## start

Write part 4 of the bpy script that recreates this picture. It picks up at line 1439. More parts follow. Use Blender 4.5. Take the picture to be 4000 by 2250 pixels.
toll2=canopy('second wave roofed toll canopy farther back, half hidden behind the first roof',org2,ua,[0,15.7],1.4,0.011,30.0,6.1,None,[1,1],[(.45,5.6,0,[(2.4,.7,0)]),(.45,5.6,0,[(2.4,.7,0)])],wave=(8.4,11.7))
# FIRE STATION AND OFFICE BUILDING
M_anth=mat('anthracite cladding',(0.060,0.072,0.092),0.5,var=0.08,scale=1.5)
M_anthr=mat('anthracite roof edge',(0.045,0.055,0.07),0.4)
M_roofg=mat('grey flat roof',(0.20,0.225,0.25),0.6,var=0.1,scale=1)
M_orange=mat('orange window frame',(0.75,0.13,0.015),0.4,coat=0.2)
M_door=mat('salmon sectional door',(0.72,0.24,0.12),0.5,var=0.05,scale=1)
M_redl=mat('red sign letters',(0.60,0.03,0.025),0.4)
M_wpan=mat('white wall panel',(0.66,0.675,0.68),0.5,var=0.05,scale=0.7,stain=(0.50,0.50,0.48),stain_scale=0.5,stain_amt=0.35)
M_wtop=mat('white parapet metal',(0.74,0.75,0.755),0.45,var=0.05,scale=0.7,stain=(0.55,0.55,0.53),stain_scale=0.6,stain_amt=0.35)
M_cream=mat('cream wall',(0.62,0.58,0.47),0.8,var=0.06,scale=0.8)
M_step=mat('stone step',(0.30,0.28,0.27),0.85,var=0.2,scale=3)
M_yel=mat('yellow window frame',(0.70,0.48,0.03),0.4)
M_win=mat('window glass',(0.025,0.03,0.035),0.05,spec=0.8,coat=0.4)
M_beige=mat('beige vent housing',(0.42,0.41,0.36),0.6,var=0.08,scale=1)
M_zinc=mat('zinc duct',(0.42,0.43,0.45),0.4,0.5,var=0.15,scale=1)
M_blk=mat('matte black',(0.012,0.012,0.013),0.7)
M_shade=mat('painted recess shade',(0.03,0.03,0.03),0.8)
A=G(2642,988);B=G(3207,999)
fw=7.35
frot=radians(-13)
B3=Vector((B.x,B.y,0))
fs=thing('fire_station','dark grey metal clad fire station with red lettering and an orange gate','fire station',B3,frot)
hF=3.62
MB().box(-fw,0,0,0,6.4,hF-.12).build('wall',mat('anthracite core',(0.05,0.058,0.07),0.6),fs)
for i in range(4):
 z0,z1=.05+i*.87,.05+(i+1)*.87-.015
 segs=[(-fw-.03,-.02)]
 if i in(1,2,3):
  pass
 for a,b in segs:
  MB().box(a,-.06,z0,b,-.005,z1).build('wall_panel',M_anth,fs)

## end

(PROBLEM DESCRIPTION)
Restate the whole listing exactly.

(OUTPUT)
Write part 4 of the bpy script that recreates this picture. It picks up at line 1439. More parts follow. Use Blender 4.5. Take the picture to be 4000 by 2250 pixels.
toll2=canopy('second wave roofed toll canopy farther back, half hidden behind the first roof',org2,ua,[0,15.7],1.4,0.011,30.0,6.1,None,[1,1],[(.45,5.6,0,[(2.4,.7,0)]),(.45,5.6,0,[(2.4,.7,0)])],wave=(8.4,11.7))
# FIRE STATION AND OFFICE BUILDING
M_anth=mat('anthracite cladding',(0.060,0.072,0.092),0.5,var=0.08,scale=1.5)
M_anthr=mat('anthracite roof edge',(0.045,0.055,0.07),0.4)
M_roofg=mat('grey flat roof',(0.20,0.225,0.25),0.6,var=0.1,scale=1)
M_orange=mat('orange window frame',(0.75,0.13,0.015),0.4,coat=0.2)
M_door=mat('salmon sectional door',(0.72,0.24,0.12),0.5,var=0.05,scale=1)
M_redl=mat('red sign letters',(0.60,0.03,0.025),0.4)
M_wpan=mat('white wall panel',(0.66,0.675,0.68),0.5,var=0.05,scale=0.7,stain=(0.50,0.50,0.48),stain_scale=0.5,stain_amt=0.35)
M_wtop=mat('white parapet metal',(0.74,0.75,0.755),0.45,var=0.05,scale=0.7,stain=(0.55,0.55,0.53),stain_scale=0.6,stain_amt=0.35)
M_cream=mat('cream wall',(0.62,0.58,0.47),0.8,var=0.06,scale=0.8)
M_step=mat('stone step',(0.30,0.28,0.27),0.85,var=0.2,scale=3)
M_yel=mat('yellow window frame',(0.70,0.48,0.03),0.4)
M_win=mat('window glass',(0.025,0.03,0.035),0.05,spec=0.8,coat=0.4)
M_beige=mat('beige vent housing',(0.42,0.41,0.36),0.6,var=0.08,scale=1)
M_zinc=mat('zinc duct',(0.42,0.43,0.45),0.4,0.5,var=0.15,scale=1)
M_blk=mat('matte black',(0.012,0.012,0.013),0.7)
M_shade=mat('painted recess shade',(0.03,0.03,0.03),0.8)
A=G(2642,988);B=G(3207,999)
fw=7.35
frot=radians(-13)
B3=Vector((B.x,B.y,0))
fs=thing('fire_station','dark grey metal clad fire station with red lettering and an orange gate','fire station',B3,frot)
hF=3.62
MB().box(-fw,0,0,0,6.4,hF-.12).build('wall',mat('anthracite core',(0.05,0.058,0.07),0.6),fs)
for i in range(4):
 z0,z1=.05+i*.87,.05+(i+1)*.87-.015
 segs=[(-fw-.03,-.02)]
 if i in(1,2,3):
  pass
 for a,b in segs:
  MB().box(a,-.06,z0,b,-.005,z1).build('wall_panel',M_anth,fs)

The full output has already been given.